One of her most prescient time capsule works, Rice/Tree/Burial (1968; 1977–79), while known, remains a hidden gem. The ritualistic performance, which first took place in private and then was reprised at Lewiston, New York’s Artpark, consisted of three symbolic parts: the planting of rice; the chaining of trees; and the burying of the artist’s haiku poetry. The black and white photographic documentation, which shows Denes digging holes in the ground and pulling heavy-duty chains around trees, appears grittier, more earthbound, than her typical imagery. For the Artpark version, Denes also buried a time capsule in the ground, her first incorporation of one into an artwork. The capsule contains college students’ responses to an existential questionnaire; above ground, a placard stipulates that the capsule is not to be opened until the year 2979.
The performance’s environmentalist ethos was well ahead of its time — particularly its anticipation of the need, today greater than ever, for rituals that address the psychic costs of ecological loss.

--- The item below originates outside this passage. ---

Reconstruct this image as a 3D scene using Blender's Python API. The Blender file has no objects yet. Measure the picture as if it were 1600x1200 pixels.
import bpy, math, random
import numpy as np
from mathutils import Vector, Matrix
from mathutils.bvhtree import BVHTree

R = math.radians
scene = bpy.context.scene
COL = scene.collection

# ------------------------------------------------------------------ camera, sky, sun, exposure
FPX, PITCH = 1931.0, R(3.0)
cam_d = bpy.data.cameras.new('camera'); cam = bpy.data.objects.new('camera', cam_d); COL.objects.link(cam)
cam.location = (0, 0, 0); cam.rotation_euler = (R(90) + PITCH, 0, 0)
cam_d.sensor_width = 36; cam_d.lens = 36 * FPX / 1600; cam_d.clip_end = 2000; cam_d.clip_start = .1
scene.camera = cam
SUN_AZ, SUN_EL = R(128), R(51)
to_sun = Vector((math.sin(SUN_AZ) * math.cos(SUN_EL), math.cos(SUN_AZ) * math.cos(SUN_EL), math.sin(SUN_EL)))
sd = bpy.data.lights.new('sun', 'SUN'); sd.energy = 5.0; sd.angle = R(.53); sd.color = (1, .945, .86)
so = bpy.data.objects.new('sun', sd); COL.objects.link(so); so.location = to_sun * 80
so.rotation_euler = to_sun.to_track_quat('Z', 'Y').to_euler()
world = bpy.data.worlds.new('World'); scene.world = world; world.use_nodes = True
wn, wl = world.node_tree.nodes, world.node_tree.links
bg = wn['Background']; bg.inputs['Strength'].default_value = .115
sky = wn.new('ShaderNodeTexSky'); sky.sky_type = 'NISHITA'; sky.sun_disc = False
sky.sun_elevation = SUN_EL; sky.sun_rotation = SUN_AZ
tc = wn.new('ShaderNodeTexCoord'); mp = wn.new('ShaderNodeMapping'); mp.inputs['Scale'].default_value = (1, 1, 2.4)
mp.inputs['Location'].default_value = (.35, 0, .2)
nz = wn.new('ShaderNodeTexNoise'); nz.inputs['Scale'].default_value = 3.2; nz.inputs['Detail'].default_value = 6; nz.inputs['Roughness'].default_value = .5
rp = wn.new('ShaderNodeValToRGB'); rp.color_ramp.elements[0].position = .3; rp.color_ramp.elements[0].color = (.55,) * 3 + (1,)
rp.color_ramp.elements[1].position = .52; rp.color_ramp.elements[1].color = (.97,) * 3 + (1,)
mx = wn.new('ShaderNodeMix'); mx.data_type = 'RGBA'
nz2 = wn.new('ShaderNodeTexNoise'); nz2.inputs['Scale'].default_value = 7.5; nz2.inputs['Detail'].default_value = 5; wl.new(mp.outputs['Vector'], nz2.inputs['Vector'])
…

But what elevates Rice/Tree/Burial beyond just a forward-looking idea is what also keeps it grounded: Denes’s performative incorporation of her own body. The prosaic images of her squatting, digging, measuring, pulling, and planting stand out in an oeuvre brimming with quixotic architectural schemes. The photos are unintentional reminders of the great distance, as well as the modest yet essential human labor, that separates present from future, planting from harvest, vision from its realization. With Cassandra-esque patience, Denes has been performing some of that labor, through art, since before most of us even knew it was needed.
Agnes Denes: Absolutes and Intermediates continues at the Shed (545 West 30th Street, NYC) through March 22.